| If you follow the guide step-by-step, like an interpreter evaluating an LFS build script, you’ll probably not get much out of LFS. LFS, KISS and, most recently FreeBSD were extremely educational for me. They showed me what each piece of my system was for, where to look when things went wrong, where to look when I wanted to tweak something, etc. For a modern Linux installer, liked Debian or Ubuntu, I feel like I’m looking off a cliff face into an abyss. They say it’s “free as in freedom” - and I know it’s technically true - but I don’t feel like I’m equipped to understand the system the installer produced without a decade investment of time. The way I’d interact with those systems was a lot like “free as in free beer” - I knew I _could_ fix it if something didn’t work quite right, but frankly I didn’t know _how_ to fix it or where to start. So I just consumed it like I would proprietary software; it was a big black box I never looked inside. On KISS, I ported the base system to a raspberry PI as my first task - the system was simple enough that I could just tackle that out the gate.
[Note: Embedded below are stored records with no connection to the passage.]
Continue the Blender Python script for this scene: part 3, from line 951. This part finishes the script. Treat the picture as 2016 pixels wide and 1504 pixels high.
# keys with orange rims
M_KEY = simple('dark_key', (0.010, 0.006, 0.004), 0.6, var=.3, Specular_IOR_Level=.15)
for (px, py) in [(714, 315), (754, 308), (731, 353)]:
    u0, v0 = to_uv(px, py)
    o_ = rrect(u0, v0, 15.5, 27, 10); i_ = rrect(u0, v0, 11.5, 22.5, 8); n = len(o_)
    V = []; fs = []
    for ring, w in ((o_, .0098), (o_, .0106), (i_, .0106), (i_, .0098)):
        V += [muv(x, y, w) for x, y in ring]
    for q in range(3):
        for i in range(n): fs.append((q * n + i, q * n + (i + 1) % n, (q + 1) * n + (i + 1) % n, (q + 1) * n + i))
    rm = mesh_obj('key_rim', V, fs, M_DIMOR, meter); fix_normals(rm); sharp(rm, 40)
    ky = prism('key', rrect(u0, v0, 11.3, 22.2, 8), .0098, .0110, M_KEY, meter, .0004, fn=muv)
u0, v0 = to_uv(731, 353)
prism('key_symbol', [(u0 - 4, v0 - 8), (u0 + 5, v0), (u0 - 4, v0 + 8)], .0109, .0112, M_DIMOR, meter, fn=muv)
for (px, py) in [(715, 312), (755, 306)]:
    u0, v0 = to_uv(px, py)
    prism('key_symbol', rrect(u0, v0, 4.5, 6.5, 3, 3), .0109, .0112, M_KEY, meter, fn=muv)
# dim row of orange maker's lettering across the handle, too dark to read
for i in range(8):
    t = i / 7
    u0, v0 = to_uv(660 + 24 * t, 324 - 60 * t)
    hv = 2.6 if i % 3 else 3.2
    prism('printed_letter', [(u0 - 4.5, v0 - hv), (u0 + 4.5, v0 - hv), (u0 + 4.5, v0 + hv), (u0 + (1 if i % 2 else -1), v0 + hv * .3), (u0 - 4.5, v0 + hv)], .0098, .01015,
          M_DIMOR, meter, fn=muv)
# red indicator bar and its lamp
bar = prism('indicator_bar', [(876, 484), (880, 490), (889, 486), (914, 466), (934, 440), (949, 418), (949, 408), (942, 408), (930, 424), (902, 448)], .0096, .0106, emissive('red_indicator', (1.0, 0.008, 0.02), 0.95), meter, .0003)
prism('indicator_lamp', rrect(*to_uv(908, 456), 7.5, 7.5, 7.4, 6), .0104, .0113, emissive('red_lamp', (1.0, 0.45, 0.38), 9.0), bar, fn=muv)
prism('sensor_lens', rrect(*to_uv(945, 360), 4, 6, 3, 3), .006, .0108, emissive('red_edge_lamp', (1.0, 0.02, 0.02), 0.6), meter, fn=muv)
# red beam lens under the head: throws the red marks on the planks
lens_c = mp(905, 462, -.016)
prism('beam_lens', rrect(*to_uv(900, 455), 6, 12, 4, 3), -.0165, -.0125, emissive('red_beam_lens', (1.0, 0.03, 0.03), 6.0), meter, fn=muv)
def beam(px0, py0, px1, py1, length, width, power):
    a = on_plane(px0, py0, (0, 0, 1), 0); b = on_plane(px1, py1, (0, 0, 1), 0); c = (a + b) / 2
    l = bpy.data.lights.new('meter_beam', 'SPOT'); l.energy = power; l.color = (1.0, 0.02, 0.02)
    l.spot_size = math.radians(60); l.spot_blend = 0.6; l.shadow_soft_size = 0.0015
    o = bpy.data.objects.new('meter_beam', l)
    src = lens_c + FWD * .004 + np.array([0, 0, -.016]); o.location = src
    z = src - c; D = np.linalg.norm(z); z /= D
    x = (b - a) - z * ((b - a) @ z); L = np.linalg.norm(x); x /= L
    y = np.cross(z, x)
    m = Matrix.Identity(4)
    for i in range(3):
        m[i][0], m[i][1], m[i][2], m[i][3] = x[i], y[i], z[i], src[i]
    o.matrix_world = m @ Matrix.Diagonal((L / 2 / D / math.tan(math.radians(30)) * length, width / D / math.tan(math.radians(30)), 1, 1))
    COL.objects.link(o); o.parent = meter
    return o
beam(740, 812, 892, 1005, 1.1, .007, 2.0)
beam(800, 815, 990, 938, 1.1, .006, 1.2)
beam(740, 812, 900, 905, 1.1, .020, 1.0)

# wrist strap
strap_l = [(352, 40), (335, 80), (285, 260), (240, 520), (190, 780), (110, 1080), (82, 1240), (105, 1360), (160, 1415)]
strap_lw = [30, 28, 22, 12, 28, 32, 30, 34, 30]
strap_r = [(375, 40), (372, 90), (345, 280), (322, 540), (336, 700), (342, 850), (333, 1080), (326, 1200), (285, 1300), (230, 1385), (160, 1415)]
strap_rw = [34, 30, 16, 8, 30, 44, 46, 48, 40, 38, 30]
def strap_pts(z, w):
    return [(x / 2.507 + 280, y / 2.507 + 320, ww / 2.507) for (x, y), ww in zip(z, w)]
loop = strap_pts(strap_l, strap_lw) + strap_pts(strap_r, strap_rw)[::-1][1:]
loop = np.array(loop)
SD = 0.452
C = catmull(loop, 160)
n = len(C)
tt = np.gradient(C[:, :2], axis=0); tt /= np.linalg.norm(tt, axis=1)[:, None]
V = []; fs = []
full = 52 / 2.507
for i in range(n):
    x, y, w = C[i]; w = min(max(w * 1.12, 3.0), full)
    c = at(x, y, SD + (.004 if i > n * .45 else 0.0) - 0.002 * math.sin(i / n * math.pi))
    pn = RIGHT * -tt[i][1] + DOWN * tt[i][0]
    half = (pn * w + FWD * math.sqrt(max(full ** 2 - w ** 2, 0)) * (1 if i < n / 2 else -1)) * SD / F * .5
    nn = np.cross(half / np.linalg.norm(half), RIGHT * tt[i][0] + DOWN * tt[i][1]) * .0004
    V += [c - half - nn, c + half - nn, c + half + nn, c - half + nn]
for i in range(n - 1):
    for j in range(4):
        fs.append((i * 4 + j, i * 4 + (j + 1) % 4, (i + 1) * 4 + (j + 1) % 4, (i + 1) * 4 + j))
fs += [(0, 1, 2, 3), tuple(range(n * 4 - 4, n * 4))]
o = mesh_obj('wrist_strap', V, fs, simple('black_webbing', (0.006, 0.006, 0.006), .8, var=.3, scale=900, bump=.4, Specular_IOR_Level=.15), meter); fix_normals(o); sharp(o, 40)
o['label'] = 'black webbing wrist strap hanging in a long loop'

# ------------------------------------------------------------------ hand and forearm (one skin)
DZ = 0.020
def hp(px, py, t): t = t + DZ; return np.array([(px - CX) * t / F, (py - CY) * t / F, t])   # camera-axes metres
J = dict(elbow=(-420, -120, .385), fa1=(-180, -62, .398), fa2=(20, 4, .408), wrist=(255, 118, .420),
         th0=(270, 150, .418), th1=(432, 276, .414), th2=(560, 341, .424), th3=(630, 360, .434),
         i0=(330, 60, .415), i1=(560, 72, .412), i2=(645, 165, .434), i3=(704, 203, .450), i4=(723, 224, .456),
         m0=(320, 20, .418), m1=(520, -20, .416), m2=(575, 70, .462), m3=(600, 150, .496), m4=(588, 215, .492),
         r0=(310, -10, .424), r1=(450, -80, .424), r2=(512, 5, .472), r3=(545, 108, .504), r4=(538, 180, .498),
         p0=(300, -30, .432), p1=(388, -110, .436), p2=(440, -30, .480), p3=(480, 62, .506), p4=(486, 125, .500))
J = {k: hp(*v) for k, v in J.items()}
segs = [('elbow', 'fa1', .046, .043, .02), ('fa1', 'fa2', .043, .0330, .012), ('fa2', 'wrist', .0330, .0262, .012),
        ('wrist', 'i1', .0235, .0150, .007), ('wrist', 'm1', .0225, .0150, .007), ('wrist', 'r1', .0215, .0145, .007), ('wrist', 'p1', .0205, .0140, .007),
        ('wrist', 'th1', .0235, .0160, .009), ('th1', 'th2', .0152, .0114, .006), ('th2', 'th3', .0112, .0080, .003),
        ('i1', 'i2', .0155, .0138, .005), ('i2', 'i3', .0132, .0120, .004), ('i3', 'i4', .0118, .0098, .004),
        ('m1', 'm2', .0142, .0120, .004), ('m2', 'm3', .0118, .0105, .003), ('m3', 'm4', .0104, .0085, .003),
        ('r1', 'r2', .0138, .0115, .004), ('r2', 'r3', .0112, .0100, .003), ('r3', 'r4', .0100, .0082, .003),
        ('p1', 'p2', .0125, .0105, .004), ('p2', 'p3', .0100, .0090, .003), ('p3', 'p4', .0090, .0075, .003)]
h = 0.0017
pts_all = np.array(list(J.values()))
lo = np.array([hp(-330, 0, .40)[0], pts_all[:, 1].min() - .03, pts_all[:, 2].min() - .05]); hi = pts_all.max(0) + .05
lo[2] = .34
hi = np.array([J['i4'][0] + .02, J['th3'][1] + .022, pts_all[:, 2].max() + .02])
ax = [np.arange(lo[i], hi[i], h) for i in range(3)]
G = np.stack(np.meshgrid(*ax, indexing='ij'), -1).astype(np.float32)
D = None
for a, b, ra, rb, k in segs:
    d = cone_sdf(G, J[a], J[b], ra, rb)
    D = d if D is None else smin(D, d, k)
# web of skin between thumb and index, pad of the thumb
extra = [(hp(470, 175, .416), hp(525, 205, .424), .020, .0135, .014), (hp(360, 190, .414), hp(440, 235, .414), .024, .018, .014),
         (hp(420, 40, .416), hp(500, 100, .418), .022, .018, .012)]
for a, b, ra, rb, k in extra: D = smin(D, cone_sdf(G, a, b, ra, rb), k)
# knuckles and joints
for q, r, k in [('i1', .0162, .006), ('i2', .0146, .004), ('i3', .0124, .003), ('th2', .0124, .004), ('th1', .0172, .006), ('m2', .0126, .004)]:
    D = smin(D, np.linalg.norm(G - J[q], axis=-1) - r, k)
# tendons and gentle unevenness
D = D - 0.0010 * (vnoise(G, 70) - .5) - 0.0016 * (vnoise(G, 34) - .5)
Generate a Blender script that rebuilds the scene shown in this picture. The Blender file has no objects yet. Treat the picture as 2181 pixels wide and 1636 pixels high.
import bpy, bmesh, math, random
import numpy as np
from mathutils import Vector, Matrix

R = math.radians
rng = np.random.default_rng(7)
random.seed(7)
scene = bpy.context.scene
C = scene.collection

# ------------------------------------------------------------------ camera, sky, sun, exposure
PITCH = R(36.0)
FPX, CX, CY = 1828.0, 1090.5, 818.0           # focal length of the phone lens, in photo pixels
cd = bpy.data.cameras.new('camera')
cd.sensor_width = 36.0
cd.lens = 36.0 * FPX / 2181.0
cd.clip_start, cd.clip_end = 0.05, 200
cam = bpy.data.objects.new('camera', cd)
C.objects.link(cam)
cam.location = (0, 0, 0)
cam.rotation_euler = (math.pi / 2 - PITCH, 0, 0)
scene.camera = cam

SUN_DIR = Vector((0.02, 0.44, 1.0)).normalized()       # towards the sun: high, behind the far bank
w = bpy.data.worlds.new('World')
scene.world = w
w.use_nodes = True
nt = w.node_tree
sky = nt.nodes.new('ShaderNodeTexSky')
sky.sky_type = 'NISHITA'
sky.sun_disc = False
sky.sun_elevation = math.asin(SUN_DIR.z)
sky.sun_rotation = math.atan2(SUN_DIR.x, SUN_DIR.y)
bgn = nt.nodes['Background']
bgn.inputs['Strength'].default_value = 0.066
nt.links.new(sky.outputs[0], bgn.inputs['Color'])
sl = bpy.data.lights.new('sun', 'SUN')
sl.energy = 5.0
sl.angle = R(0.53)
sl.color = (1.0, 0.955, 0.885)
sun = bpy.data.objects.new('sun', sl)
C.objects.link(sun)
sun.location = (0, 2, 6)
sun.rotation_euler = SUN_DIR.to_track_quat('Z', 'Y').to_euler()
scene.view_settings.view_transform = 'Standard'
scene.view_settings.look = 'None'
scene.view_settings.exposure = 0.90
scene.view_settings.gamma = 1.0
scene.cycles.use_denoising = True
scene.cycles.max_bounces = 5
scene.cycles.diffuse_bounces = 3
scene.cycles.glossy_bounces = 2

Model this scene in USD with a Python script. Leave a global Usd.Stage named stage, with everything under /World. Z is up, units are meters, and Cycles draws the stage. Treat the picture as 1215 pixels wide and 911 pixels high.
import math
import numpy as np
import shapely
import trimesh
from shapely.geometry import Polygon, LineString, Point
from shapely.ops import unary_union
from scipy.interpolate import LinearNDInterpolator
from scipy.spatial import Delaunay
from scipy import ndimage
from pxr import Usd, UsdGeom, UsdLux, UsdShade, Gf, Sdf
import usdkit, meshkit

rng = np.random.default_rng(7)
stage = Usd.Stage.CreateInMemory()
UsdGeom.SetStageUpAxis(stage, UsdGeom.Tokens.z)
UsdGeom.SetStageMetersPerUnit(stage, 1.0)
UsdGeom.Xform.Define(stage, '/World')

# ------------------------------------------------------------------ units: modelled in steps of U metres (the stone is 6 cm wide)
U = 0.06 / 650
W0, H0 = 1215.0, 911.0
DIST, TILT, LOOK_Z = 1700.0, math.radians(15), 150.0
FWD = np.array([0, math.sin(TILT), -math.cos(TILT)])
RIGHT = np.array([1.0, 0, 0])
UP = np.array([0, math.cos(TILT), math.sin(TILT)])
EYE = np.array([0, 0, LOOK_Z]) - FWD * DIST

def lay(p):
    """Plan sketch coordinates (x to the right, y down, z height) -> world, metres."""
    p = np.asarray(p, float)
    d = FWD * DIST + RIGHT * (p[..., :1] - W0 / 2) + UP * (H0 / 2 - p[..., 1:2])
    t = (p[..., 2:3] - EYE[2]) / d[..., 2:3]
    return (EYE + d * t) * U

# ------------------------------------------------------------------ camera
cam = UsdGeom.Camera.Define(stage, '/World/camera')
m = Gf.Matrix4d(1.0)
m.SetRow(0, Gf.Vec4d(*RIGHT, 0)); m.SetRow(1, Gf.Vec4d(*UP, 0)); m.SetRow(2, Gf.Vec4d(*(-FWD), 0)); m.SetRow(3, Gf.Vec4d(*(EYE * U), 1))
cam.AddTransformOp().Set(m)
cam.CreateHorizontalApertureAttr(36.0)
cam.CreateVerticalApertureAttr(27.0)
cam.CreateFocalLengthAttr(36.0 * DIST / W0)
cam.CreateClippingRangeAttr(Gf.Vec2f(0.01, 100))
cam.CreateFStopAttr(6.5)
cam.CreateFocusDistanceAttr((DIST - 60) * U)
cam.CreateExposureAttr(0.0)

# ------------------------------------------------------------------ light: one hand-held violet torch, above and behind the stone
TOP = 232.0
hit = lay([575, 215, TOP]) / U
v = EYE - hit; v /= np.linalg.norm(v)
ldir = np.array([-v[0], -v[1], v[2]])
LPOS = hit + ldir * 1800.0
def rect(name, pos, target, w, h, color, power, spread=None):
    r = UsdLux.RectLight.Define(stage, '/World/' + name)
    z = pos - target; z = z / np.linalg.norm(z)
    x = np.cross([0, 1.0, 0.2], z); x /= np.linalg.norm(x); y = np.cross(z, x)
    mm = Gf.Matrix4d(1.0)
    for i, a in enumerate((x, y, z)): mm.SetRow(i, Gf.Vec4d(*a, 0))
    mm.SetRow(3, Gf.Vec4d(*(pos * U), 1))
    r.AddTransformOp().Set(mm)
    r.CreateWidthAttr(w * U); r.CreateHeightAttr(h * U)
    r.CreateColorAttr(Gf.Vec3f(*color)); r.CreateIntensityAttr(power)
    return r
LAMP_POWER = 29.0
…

For LFS I had a lightbulb moment - understanding what all those packages that scrolled by in an “apt” install were about, how they fit together, and why a distro needed “patches.” It taught me what a distribution _was_ and the work that went into building and maintaining one. It taught me what the “base system” ecosystem consisted of. With FreeBSD ports, by day 3, I was floating my own patch on top of my window manager because the config file didn’t have a setting I wanted. As a sibling said, you get out what you put in. |
I often feel that way about FOSS in general. The freedom is more 'theoretical' than practical, although FOSS means that such software are much less hostile to users.
I appreciate repairable laptops and electronics more than I appreciate software freedom. The freedom felt more real.